Madrassas failing to register will be closed: minister

Islamabad, Pakistan - All the religious seminaries that fail to register by December this year will be shut down, Lt Gen (r) Javed Ashraf Qazi, the education minister, warned on Thursday.

“The Interior Ministry has sent a summary to the cabinet division and a law in this regard would be enacted soon,” Ashraf said while talking to reporters.

To a query about seminaries’ reservations about him being the chairman of the Madrasa Reforms Board, Ashraf said that he had accepted the office unwillingly and was ready to leave it. “This office should have rested with the religious affairs minister,” he remarked. He said the government was revising the curricula to minimise disparity in education systems and would introduce a uniform curriculum throughout the country.

He said all four provinces had agreed that mathematics and science would be taught in English and English, as a subject, would be made compulsory after first grade in all schools, he added. Ashraf said that Pakistan Studies would be taught in Urdu in all schools.

He said that initially the project would start by selecting ten schools in every district for implementing the fist phase of the reforms. These reforms, he added, would be implemented from the next session and in the meantime availability of trained teachers would be ensured in the selected schools.

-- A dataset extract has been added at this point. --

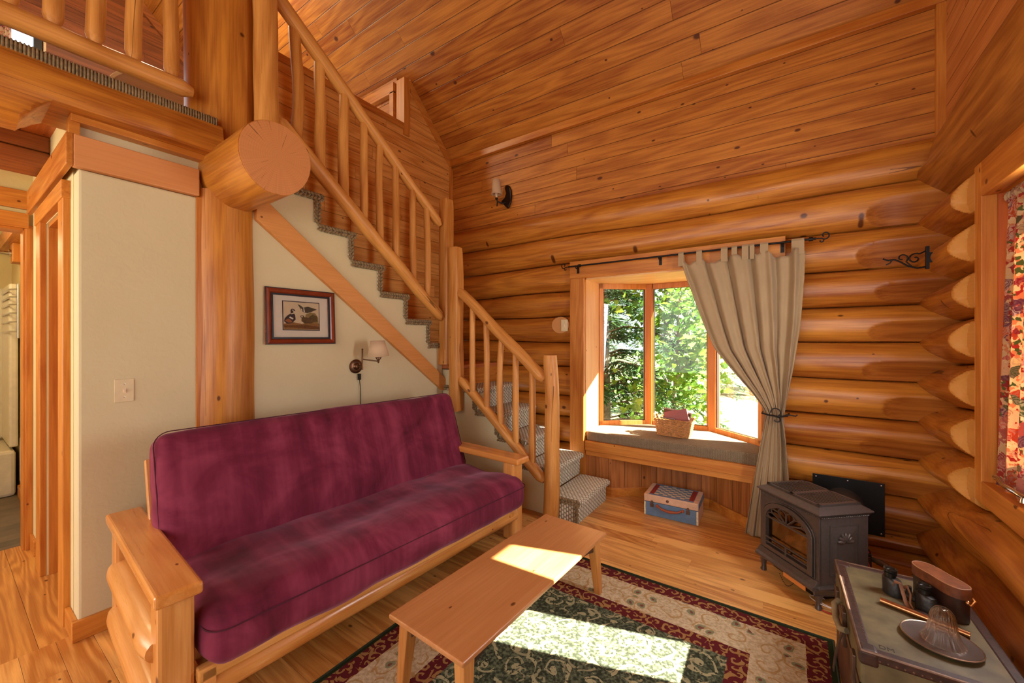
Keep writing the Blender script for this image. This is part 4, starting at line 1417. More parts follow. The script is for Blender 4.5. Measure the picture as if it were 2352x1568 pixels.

The minister said the government was concentrating on improving education in far flung areas, especially Balochistan. When asked why Balochistan had been ignored in the past he said, “The governments in the province never asked for funds for education”.

He said regulatory bodies were being formed to look into the affairs of private schools in all the four provinces, and Northern Areas. Such a body has already started functioning in Sindh, the minister said. He said the Aga Khan Examination Board would help other educational authorities to prepare examination papers “if they sought its help.”

Later addressing the concluding session of an international seminar on “Physics in Developing Countries, Past, Present and Future” as the chief guest, Ashraf emphasised concentrating on science and technology for development of the country. “Today the world is not conquering us with weapons, it is conquering us with science and technology” he said.

He criticised Muslim countries for not utilising their resources on development in scientific fields. He said, “Muslim scientists gather every year in the COMSTEC meeting and read their papers. The meetings usually end without any progress.”

He said that except for a few individual cases there was a dearth of scientists in Pakistan as well as the entire Muslim world. The education system in the country was not producing scientists, he said, adding the examinations in the country should be more analytical.

Staff Report adds from Peshawar: NWFP Minister for Law and Parliamentary Affairs, Malik Zafar Azam has said that registration of madrassas had begun in the Frontier province and 720 religious seminaries had been registered so far.

This he told a delegation of clerics which called on him at his office here on Thursday. Talking to the delegation, Mr Azam said that the registration process of madaris was in progress in a transparent manner and presently applications of 353 madaris were under consideration. He said that the government was endeavouring to register all the religious seminaries in the province while government officials were also trying to simplify the registration process so that clerics did not have problems, he said.

He also asked clerics to inform government if they have difficulty filling applications for registration of their madrassas.